Climate change is real and leaders need to come to grips with it now.

Our leaders need to come to grips with climate change. Now.

Climate Change
Last Friday I was shattered to learn that another catastrophic cyclone had hit Mozambique, where only five weeks ago I saw firsthand the devastation caused by Cyclone Idai.

That’s two ‘once in a lifetime’ storms inside six weeks!

Humanitarian workers are at the ground zero of catastrophic weather events. From cyclones to flash floods and even prolonged drought – we see it all.

The environments we work in are rapidly changing, with more severe floods, droughts and natural disasters. The consequences are deadly in the communities we help.

You can argue the toss over any single climate event but the trend shows that we are in climate strife. We could be heading into Code Red territory – and this means here in Australia too.

Driving through the Mozambican city of Beira after the unprecedented violence of Cyclone Idai was like witnessing a recent apocalypse. Trees were uprooted.  Houses and telephone poles were skittled. This disaster impacted more than a million, killed about 1000 people across Mozambique, Malawi and Zimbabwe, displaced 70,000 and left communities battling outbreaks of cholera and malaria. It was described by the United Nations as one of the Southern Hemisphere’s worst ever storms.

Aid agencies are still counting the damage from last Friday’s Cyclone Kenneth, which OCHA says was the strongest cyclone to ever hit Africa. The United Nations has described the back-to-back storms as “unprecedented.”

Climate Change

On the other end of the scale, we are seeing prolonged drought like never before in places like western Afghanistan. Local communities have watched helplessly as their sole income – cattle – starved due to failed crops and dehydration, followed by unseasonal, intense flash floods that wiped out farms and whatever was left.

Climate change threatens to make entire cities or rural areas uninhabitable. A 2018 World Bank study projects tens of millions of people will be forced to leave their homes by 2050. Rising sea levels are already forcing low-lying Pacific Island communities to be re-located to higher ground. Where will these people end up?

Responding to disasters, and helping mitigate against them, has always been part our job. But how we protect vulnerable communities from ever more intense, prolonged and unpredictable weather events is becoming an increasingly urgent conversation among humanitarians.

My personal frustration is that while have tremendous know-how and solutions, we’re thwarted by the lack of political and social will to roll them out at scale.

Climate change is a global problem. It can and does displace people from their homes, towns and countries. This election, we need to see leaders from every party signalling that they are willing to get serious on this issue. We’ve dithered for decades – enough is enough.
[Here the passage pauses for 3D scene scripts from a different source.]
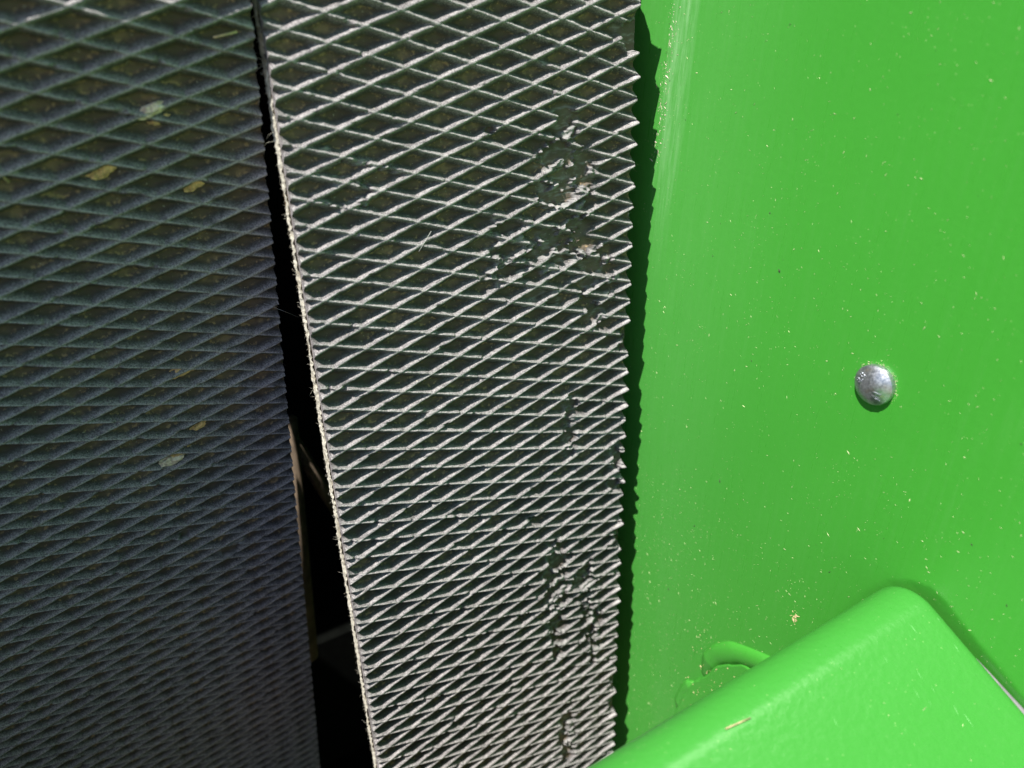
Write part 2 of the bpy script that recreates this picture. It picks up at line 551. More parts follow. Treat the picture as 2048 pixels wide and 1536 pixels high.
def belt(label, run, x0, xl, xr, s0, s1, seed, holes, lumps, group):
    root = empty('baler_belt', W(*(run.P0 + np.array([x0 + (xl + xr) / 2 * A, 0, 0]))), label, 'belt', group)
    # lattice of sample points lying along the two rib directions
    pmin, pmax = math.floor((xl - s1) / 2) - 1, math.ceil((xr - s0) / 2) + 1
    qmin, qmax = math.floor((xl + s0) / 2) - 1, math.ceil((xr + s1) / 2) + 1
    P = np.concatenate([np.arange(pmin, pmax)[:, None] + STEPS[None, :-1]], 0).ravel()
    Q = np.concatenate([np.arange(qmin, qmax)[:, None] + STEPS[None, :-1]], 0).ravel()
    ip, iq = np.meshgrid(np.arange(len(P) - 1), np.arange(len(Q) - 1), indexing='ij')
    ip = ip.ravel(); iq = iq.ravel()
    cx = (P[ip] + P[ip + 1] + Q[iq] + Q[iq + 1]) / 2
    cs = (Q[iq] + Q[iq + 1] - P[ip] - P[ip + 1]) / 2
    keep = (cx > xl - .3) & (cx < xr + .3) & (cs > s0) & (cs < s1)
    ip = ip[keep]; iq = iq[keep]
    nq = len(Q)
    quad = np.stack([ip * nq + iq, ip * nq + iq + 1, (ip + 1) * nq + iq + 1, (ip + 1) * nq + iq], 1)
    used, inv = np.unique(quad, return_inverse=True)
    quad = inv.reshape(quad.shape)
    p = P[used // nq]; q = Q[used % nq]
    x = p + q; s = q - p
    e = .028
    h, wear, torn = tread(x, s, seed, holes, lumps)
    hx = tread(x + e, s, seed, holes, lumps)[0]; hx2 = tread(x - e, s, seed, holes, lumps)[0]
    es = e * A / B
    hs = tread(x, s + es, seed, holes, lumps)[0]; hs2 = tread(x, s - es, seed, holes, lumps)[0]
    nx = -(hx - hx2) / (2 * e * A); nv = -(hs - hs2) / (2 * es * B)
    data = np.stack([x, s, h, wear, torn, nx, nv], 1)
    inside = (x >= xl) & (x <= xr)
    cnt = inside[quad].sum(1)
    full = quad[cnt == 4]
    part = quad[(cnt > 0) & (cnt < 4)]
    tris = []
    extra = []
    nb = len(data)
    for f in part:
        poly = [data[i] for i in f]
        poly = clip_poly(poly, 0, xl, 1)
        if len(poly) > 2:
            poly = clip_poly(poly, 0, xr, -1)
        if len(poly) < 3:
            continue
        base = nb + len(extra)
        extra.extend(poly)
        for j in range(1, len(poly) - 1):
            tris.append((base, base + j, base + j + 1))
    data = np.concatenate([data, np.array(extra)], 0)
    tris = np.array(tris, int)
    x, s, h, wear, torn, nx, nv = data.T
    v = s * B
    pos = run.pos(x0 + x * A, v, h - HR)
    _, nn, tt = run.frame(v)
    nrm = np.zeros_like(pos)
    nrm[:, 0] = nx
    nrm += tt * nv[:, None] + nn
    nrm /= np.linalg.norm(nrm, axis=1)[:, None]
    Wp = world_np(pos)
    Wn = np.stack([nrm[:, 0], -nrm[:, 1], nrm[:, 2]], 1)

    def owner(f):
        cx = x[f].mean(1); cs = s[f].mean(1)
        pp = (cx - cs) / 2; qq = (cx + cs) / 2
        dp = np.abs(pp - np.round(pp)) * PERP; dq = np.abs(qq - np.round(qq)) * PERP
        own = np.where(dq <= dp, 1000 + np.round(qq), 3000 + np.round(pp))
        return np.where(np.minimum(dp, dq) > 3.3, 0, own).astype(int)
    # orientation of faces
    for arr in (full, tris):
        a, b, c = Wp[arr[0][0]], Wp[arr[0][1]], Wp[arr[0][2]]
        if np.dot(np.cross(b - a, c - a), Wn[arr[0][0]]) < 0:
            arr[:] = arr[:, ::-1]
    of, ot = owner(full), owner(tris)
    for own in np.unique(np.concatenate([of, ot])):
        F = full[of == own]; T = tris[ot == own]
        idx, inv = np.unique(np.concatenate([F.ravel(), T.ravel()]), return_inverse=True)
        polys = []
        if len(F):
            polys.append(inv[:F.size].reshape(F.shape))
        if len(T):
            polys.append(inv[F.size:].reshape(T.shape))
        mesh_np('tread_rib' if own else 'belt_sheet', Wp[idx], polys, M_RUB, Wn[idx],
                {'wear': wear[idx], 'torn': torn[idx]}, root)
    # cut sides: a lip of rubber, the woven ply, and the back
    sv = np.arange(s0 * B, s1 * B, .7)
    m = len(sv)

    def rows(x_, hs, jit, sd_):
        r = []
        for j, hh in enumerate(hs):
            jx = (vnoise(sv * .9, np.full(m, j * 3.7), sd_) - .5) * jit + (vnoise(sv * .13, np.full(m, j * 1.1), sd_ + 1) - .5) * jit * .8
            jh = (vnoise(sv * .8, np.full(m, j * 5.1 + 3), sd_ + 2) - .5) * jit * .7
            r.append(run.pos(np.full(m, x0 + x_ * A) + jx, sv, np.full(m, hh) + jh))
        return r

    def strip(name, R_, mat, flip, attrs=None):
        V = world_np(np.concatenate(R_, 0))
        fs = []
        for j in range(len(R_) - 1):
            i = np.arange(m - 1)
            f = np.stack([j * m + i, j * m + i + 1, (j + 1) * m + i + 1, (j + 1) * m + i], 1)
            fs.append(f[:, ::-1] if flip else f)
        at = {'wear': np.full(len(V), .05), 'torn': np.zeros(len(V))}
        return mesh_np(name, V, [np.concatenate(fs, 0)], mat, None, at, root)
    for side, xx in ((-1, xl), (1, xr)):
        a = rows(xx, [-HR, -HR - .45], .0, seed + 20)
        strip('edge_lip', a, M_RUB, side > 0)
        hc, wc, tc_ = tread(np.full(m, float(xx)), sv / B, seed, holes, lumps)
        cap = [run.pos(np.full(m, x0 + xx * A), sv, hc * f_ - HR) for f_ in (1, .66, .33, 0)]
        o = strip('rib_ends', cap, M_RUB, side > 0)
        o.data.attributes['wear'].data.foreach_set('value', np.tile(np.where(hc > .5, .86, .1), 4).astype(np.float32))
        b = rows(xx, [-HR - .45, -HR - 1.4, -HR - 2.4, -HR - 3.4, -HR - 4.5, -HR - 5.5], 1.1, seed + 30)
        b = [r + np.array([[side * .25, 0, 0]]) for r in b]
        strip('ply_edge', b, M_CREAM, side > 0)
        # fibres pulled out of the cut edge
        fv, ff = [], []
        cnt_ = 1500 if side < 0 else 500
        vv = rng.uniform(s0 * B, s1 * B, cnt_)
        hh = -HR - rng.uniform(.9, 5.0, cnt_) if side < 0 else -HR - rng.uniform(.0, 4.0, cnt_)
        base = run.pos(np.full(cnt_, x0 + xx * A) + side * .2, vv, hh)
        ln = rng.gamma(2.0, .42, cnt_) + .3
        long_ = rng.random(cnt_) < .03
        ln[long_] *= 2.2
        for i in range(cnt_):
            d = np.array([side * rng.uniform(.5, 1), rng.normal(0, .5), rng.normal(.1, .5)])
            d /= np.linalg.norm(d)
            d2 = d + np.array([0, rng.normal(0, .5), rng.normal(-.1, .5)])
            p0 = base[i]; p1 = p0 + d * ln[i] * .55; p2 = p1 + d2 * ln[i] * .45
            w = np.cross(d, [0, .8, .6]); w = w / (np.linalg.norm(w) + 1e-9) * .07
            w2 = np.cross(d, w); w2 = w2 / (np.linalg.norm(w2) + 1e-9) * .07
            k0 = len(fv)
            fv += [p0 + w, p0 - w * .5 + w2, p0 - w * .5 - w2, p1 + w * .8, p1 - w * .4 + w2 * .8, p1 - w * .4 - w2 * .8, p2]
            for j in range(3):
                j2 = (j + 1) % 3
                ff += [(k0 + j, k0 + j2, k0 + 3 + j2), (k0 + j, k0 + 3 + j2, k0 + 3 + j), (k0 + 3 + j, k0 + 3 + j2, k0 + 6)]
        o = mesh_np('frayed_fibres', world_np(np.array(fv)), [np.array(ff)], M_CREAM, None, None, root)
        tag(o, kind='stuff')
    bl = run.pos(np.full(m, x0 + xl * A), sv, np.full(m, -HR - 5.5))
    br = run.pos(np.full(m, x0 + xr * A), sv, np.full(m, -HR - 5.5))
    strip('belt_back', [bl, br], M_RUB, False)
    return root


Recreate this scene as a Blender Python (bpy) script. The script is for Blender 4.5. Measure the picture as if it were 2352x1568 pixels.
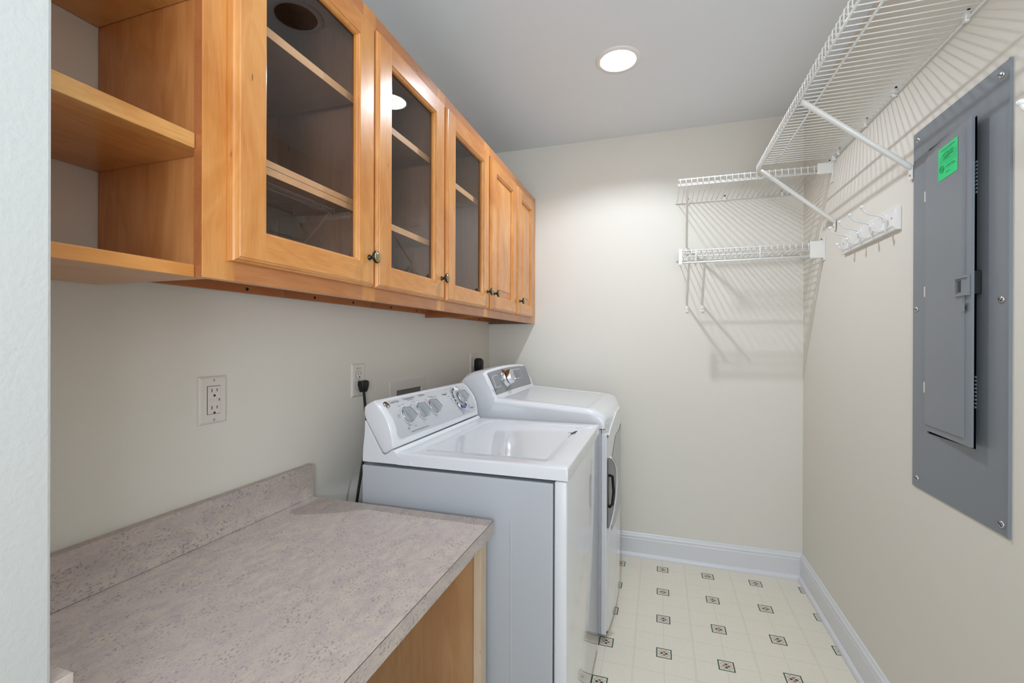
import bpy, bmesh, math, random
from mathutils import Vector, Matrix
random.seed(7)
for o in list(bpy.data.objects): bpy.data.objects.remove(o, do_unlink=True)
S = bpy.context.scene
COL = S.collection
PI = math.pi

# ------------------------------------------------------------------ camera, world, lights, exposure
W, D, H = 1.763, 2.75, 2.45           # right wall x, back wall y, ceiling z (left wall x = 0)
REAR = -3.2                            # rear end of the room, behind the camera
CAN_Y = (1.994, 1.366, 0.74)           # three recessed lights in a row, the middle one is off
CAN_X = 0.87

yaw, pitch, roll = 0.3115, -0.0013, 0.0033
Fv = Vector((-math.sin(yaw)*math.cos(pitch), math.cos(yaw)*math.cos(pitch), math.sin(pitch)))
R0 = Vector((math.cos(yaw), math.sin(yaw), 0)); U0 = R0.cross(Fv)
Rv = R0*math.cos(roll) + U0*math.sin(roll); Uv = Rv.cross(Fv)
cam = bpy.data.objects.new('camera', bpy.data.cameras.new('camera'))
COL.objects.link(cam)
M = Matrix((Rv, Uv, -Fv)).transposed().to_4x4(); M.translation = (1.04, 0, 1.2485)
cam.matrix_world = M
cam.data.sensor_width = 36; cam.data.lens = 36*1047/2352
cam.data.clip_start = 0.02
S.camera = cam

wd = bpy.data.worlds.new('world'); S.world = wd; wd.use_nodes = True
wd.node_tree.nodes['Background'].inputs[0].default_value = (0.95, 0.97, 1.0, 1)
wd.node_tree.nodes['Background'].inputs[1].default_value = 0.5

def area(name, loc, size, power, col, rot=(0,0,0), shape='DISK', sy=None):
    l = bpy.data.lights.new(name, 'AREA'); l.shape = shape; l.size = size
    if sy: l.size_y = sy
    l.energy = power; l.color = col
    o = bpy.data.objects.new(name, l); COL.objects.link(o); o.location = loc; o.rotation_euler = rot
    return o
LAMP_COL = (0.91, 1.02, 1.16)
area('lamp_light', (CAN_X, CAN_Y[0], H+0.030), 0.045, 5.8, LAMP_COL)
area('lamp_light', (CAN_X, CAN_Y[2], H+0.030), 0.045, 0.9, LAMP_COL)
# added unseen fill at the rear doorway, facing into the room
area('rear_fill', (1.05, REAR+0.05, 1.20), 1.3, 4, (0.89, 1.02, 1.16), (PI/2, 0, 0), 'RECTANGLE', 2.2)
# added unseen fill by the right wall behind the camera, lifts the left wall
area('side_fill', (1.70, -0.75, 1.25), 0.9, 7.5, (0.91, 1.02, 1.16), (PI/2, 0, math.radians(52)), 'RECTANGLE', 1.5)
# added unseen fill behind the camera, turned up to brighten the ceiling
area('ceiling_fill', (1.20, -0.90, 1.35), 0.5, 13, (0.91, 1.02, 1.16), (math.radians(180-35), 0, 0), 'DISK')
S.view_settings.view_transform = 'Standard'; S.view_settings.look = 'None'
S.view_settings.exposure = 0.9; S.view_settings.gamma = 1.0
S.view_settings.use_curve_mapping = False

# ------------------------------------------------------------------ material helpers
def srgb(r, g, b):
    f = lambda c: (c/255/12.92) if c/255 <= 0.04045 else ((c/255+0.055)/1.055)**2.4
    return (f(r), f(g), f(b), 1)
def new_mat(name):
    m = bpy.data.materials.new(name); m.use_nodes = True
    nt = m.node_tree; return m, nt, nt.nodes['Principled BSDF']
def simple(name, col, rough=0.5, metal=0.0, coat=0.0, bump=0.0, bscale=200, spec=0.5, var=0.0, vscale=6):
    m, nt, b = new_mat(name)
    b.inputs['Base Color'].default_value = col; b.inputs['Roughness'].default_value = rough
    b.inputs['Metallic'].default_value = metal; b.inputs['Coat Weight'].default_value = coat
    b.inputs['Coat Roughness'].default_value = 0.06; b.inputs['Specular IOR Level'].default_value = spec
    tc = nt.nodes.new('ShaderNodeTexCoord')
    if bump:
        n = nt.nodes.new('ShaderNodeTexNoise'); n.inputs['Scale'].default_value = bscale
        nt.links.new(tc.outputs['Object'], n.inputs['Vector'])
        bp = nt.nodes.new('ShaderNodeBump'); bp.inputs['Strength'].default_value = bump; bp.inputs['Distance'].default_value = 0.002
        nt.links.new(n.outputs[0], bp.inputs['Height']); nt.links.new(bp.outputs[0], b.inputs['Normal'])
    if var:
        n = nt.nodes.new('ShaderNodeTexNoise'); n.inputs['Scale'].default_value = vscale; n.inputs['Detail'].default_value = 4
        nt.links.new(tc.outputs['Object'], n.inputs['Vector'])
        r = nt.nodes.new('ShaderNodeValToRGB')
        r.color_ramp.elements[0].position = 0.3; r.color_ramp.elements[1].position = 0.7
        r.color_ramp.elements[0].color = tuple(c*(1-var) for c in col[:3])+(1,); r.color_ramp.elements[1].color = col
        nt.links.new(n.outputs[0], r.inputs[0]); nt.links.new(r.outputs[0], b.inputs['Base Color'])
    return m
def wood(name, axis, dark, mid, light, rough=0.3, coat=0.35, scale=1.0, figure=0.5):
    """maple: fine fibres stretched along axis, broad soft figure, a few darker specks"""
    m, nt, b = new_mat(name); L = nt.links.new; N = nt.nodes.new
    tc = N('ShaderNodeTexCoord')
    def noise(sc, stretch, det, dist=0.0, off=0):
        mp = N('ShaderNodeMapping'); s = [sc, sc, sc]; s['xyz'.index(axis)] = sc*stretch
        mp.inputs['Scale'].default_value = s; mp.inputs['Location'].default_value = (off, off*1.7, off*.6)
        L(tc.outputs['Object'], mp.inputs['Vector'])
        n = N('ShaderNodeTexNoise'); n.inputs['Scale'].default_value = 1; n.inputs['Detail'].default_value = det
        n.inputs['Distortion'].default_value = dist; L(mp.outputs[0], n.inputs['Vector']); return n
    fine = noise(420*scale, 0.045, 3)
    fig = noise(11*scale, 0.22, 3, 1.3, 3)
    ring = N('ShaderNodeMath'); ring.operation = 'MULTIPLY'; ring.inputs[1].default_value = 34
    L(fig.outputs[0], ring.inputs[0])
    sn = N('ShaderNodeMath'); sn.operation = 'SINE'; L(ring.outputs[0], sn.inputs[0])
    blot = noise(6*scale, 0.6, 4, 0.5, 9)
    a = N('ShaderNodeMath'); a.operation = 'MULTIPLY_ADD'; a.inputs[1].default_value = 0.055*figure*2; L(sn.outputs[0], a.inputs[0]); L(blot.outputs[0], a.inputs[2])
    c = N('ShaderNodeMath'); c.operation = 'MULTIPLY_ADD'; c.inputs[1].default_value = 0.35; L(fine.outputs[0], c.inputs[0]); L(a.outputs[0], c.inputs[2])
    r = N('ShaderNodeValToRGB'); e = r.color_ramp.elements
    e[0].position = 0.42; e[0].color = dark; e[1].position = 0.92; e[1].color = light
    k = r.color_ramp.elements.new(0.66); k.color = mid
    L(c.outputs[0], r.inputs[0])
    sp = noise(60*scale, 0.35, 1, 0.2, 21)
    sr = N('ShaderNodeValToRGB'); sr.color_ramp.elements[0].position = 0.79; sr.color_ramp.elements[1].position = 0.84
    L(sp.outputs[0], sr.inputs[0])
    mx = N('ShaderNodeMix'); mx.data_type = 'RGBA'; mx.inputs[7].default_value = tuple(x*0.45 for x in dark[:3])+(1,)
    L(sr.outputs[0], mx.inputs[0]); L(r.outputs[0], mx.inputs[6]); L(mx.outputs[2], b.inputs['Base Color'])
    b.inputs['Roughness'].default_value = rough; b.inputs['Coat Weight'].default_value = coat; b.inputs['Coat Roughness'].default_value = 0.10
    bp = N('ShaderNodeBump'); bp.inputs['Strength'].default_value = 0.06; bp.inputs['Distance'].default_value = 0.001
    L(fine.outputs[0], bp.inputs['Height']); L(bp.outputs[0], b.inputs['Normal'])
    return m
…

We know that when there’s political will, NGOs and governments can achieve incredible things together.

Huge strides have been made in terms of halving infant mortality in last 20 years. Since 1990, 2.6 billion people have gained access to clean drinking water, thanks to NGOs and major donors like governments.

In 24 countries where we are actively working to regenerate forests we’ve seen that it improves food security, restores the land, and improves micro-climates.

Regenerating forests not only combats climate change but has positive flow-on effects for poverty, malnutrition, conflict and the escalating refugee crisis. Our program, known as FMNR is so successful, that even the World Future Council recognised it as one of the most effective measures to strengthen capacity for adaptation to climate change.

But global achievements like this could be wiped out with water availability predicted to decrease sharply in the dry tropics and sub-tropics, affecting about 2 billion people worldwide, according to climate expert David Spratt.

Climate change is not going to go away. There is nothing in the history books that teaches us how to respond to climate change. We are in uncharted territory.

This is why we need real leadership. We owe it to the next generation.

As sixteen-year-old Swedish climate activist Greta Thunberg said recently:

“I don’t want your hope… I want you to panic … I want you to act as if the house is on fire because it is.”

Words of warning we can’t afford to ignore.